Effects of Annealing on Phase Transformation and Corrosion Mechanism of Severely Deformed Al 0.3 CoCrFeNi High-Entropy Alloy

The effects of transitional phase states on corrosion behavior in the equiatomic-derived high-entropy alloy Al₀.₃CoCrFeNi were investigated following 90% cold-rolling and subsequent isothermal annealing at 620°C for durations ranging from 1 to 50 hours. Electron and X-ray diffraction analysis reveal a progressive transformation from single-phase FCC to an FCC + B2 + σ trinity. Nano-scale B2 and σ nuclei emerge within partially recrystallized grains after 1–2 h, lowering the cold rolling micro-strain from 0.26 to 0.13. This heterogeneous state has the maximum hardness (552 VHN) while enlarging the chloride-passive window by > 200 mV relative to the solutionized material.

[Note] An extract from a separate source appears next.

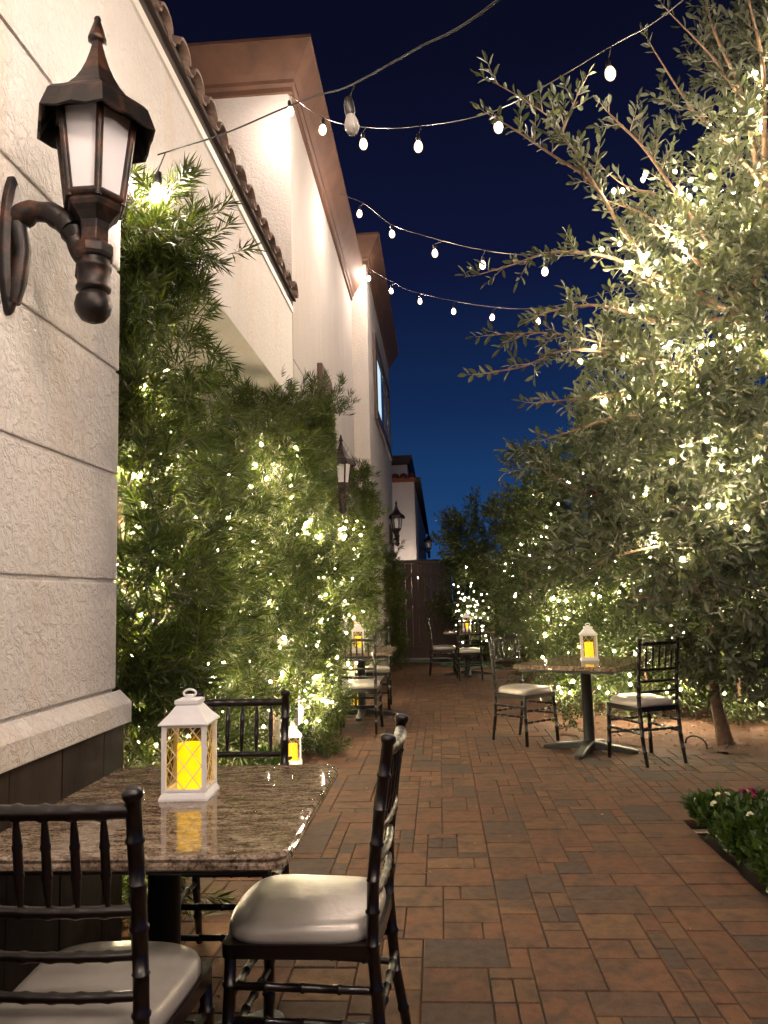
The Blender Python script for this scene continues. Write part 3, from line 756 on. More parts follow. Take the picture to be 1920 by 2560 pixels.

Prolonged annealing (> 10 h) coarsens the intermetallics and exhausts Al from the matrix, thereby reducing pitting resistance due to the loss of protective Al₂O₃ film. Characterization by electron microscopy and atom probe tomography reveals that Al-rich B2 nuclei are the primary Al sink that compromises Al ₂ O ₃ formation at long times. The results demonstrate that a narrowly defined heat-treatment window balances strengthening with passivation in Al _0.3 CoCrFeNi, providing a mechanistic blueprint for designing corrosion-tolerant high-entropy alloys (HEAs).